The product itself isn’t the only reason customers stick around. As you dig into customer satisfaction metrics, you start to get a complete picture of the long-term relationship between the user and company.

  • Customer churn rate (“churn rate” or CCR): What percentage of customers are you losing over time? Most companies calculate churn monthly, although an annual churn rate might make more sense for products with longer contracts or subscription cycles. A low churn rate means you have happy customers who want to stick around. A high churn rate might be cause for concern.

  • First response time: How long it does it take to answer a logged support ticket? If customers are left waiting for too long, they may because frustrated with your product and go looking for alternatives.

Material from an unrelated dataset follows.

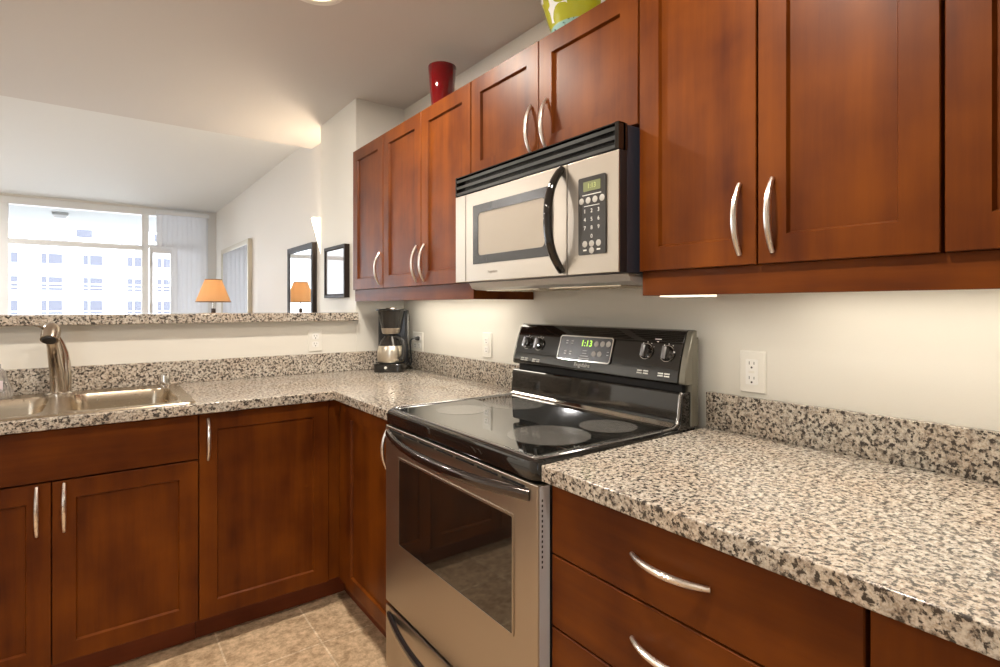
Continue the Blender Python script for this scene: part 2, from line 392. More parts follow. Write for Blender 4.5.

  • Net promoter score (NPS): How likely your customers are to recommend you to others? NPS ranks the propensity to recommend on a scale from 1–10. If you send out regular customer satisfaction surveys or as a follow-up to customer service calls, you may want to include NPS.

  • Customer satisfaction (CSAT): How happy are your customers with the service they received? Different companies can measure CSAT in different ways — on a numeric scale, as letter grades, even as stars or some other symbol.

Bring your KPIs home with a central dashboard

It won’t take long to get your executive leaders hooked on regular KPI reporting.  But if every team or department is pulling its own KPIs, it may be impossible for leadership to distinguish the signal from the noise. As with any other major undertaking, you’ll want to make sure your entire organization is working to accomplish the same goals. Communication is critical to ensure that everyone is working from a shared understanding of what matters, who is involved, and what you are trying to accomplish.

In many companies, critical data is trapped in specialized tools or platforms that only certain experts can access or use. Wherever possible, try to feed data from these siloed programs into a centralized data repository or reporting tool. If that’s not possible, establish a regular cadence and easily digestible format for reporting that data out to the people who need it.

Whenever possible, feed data into an easily accessible KPI dashboard that leaders can pull up whenever they need input on a strategic decision. With so much critical data at everyone’s fingertips, your business is sure to make better, more strategic decisions.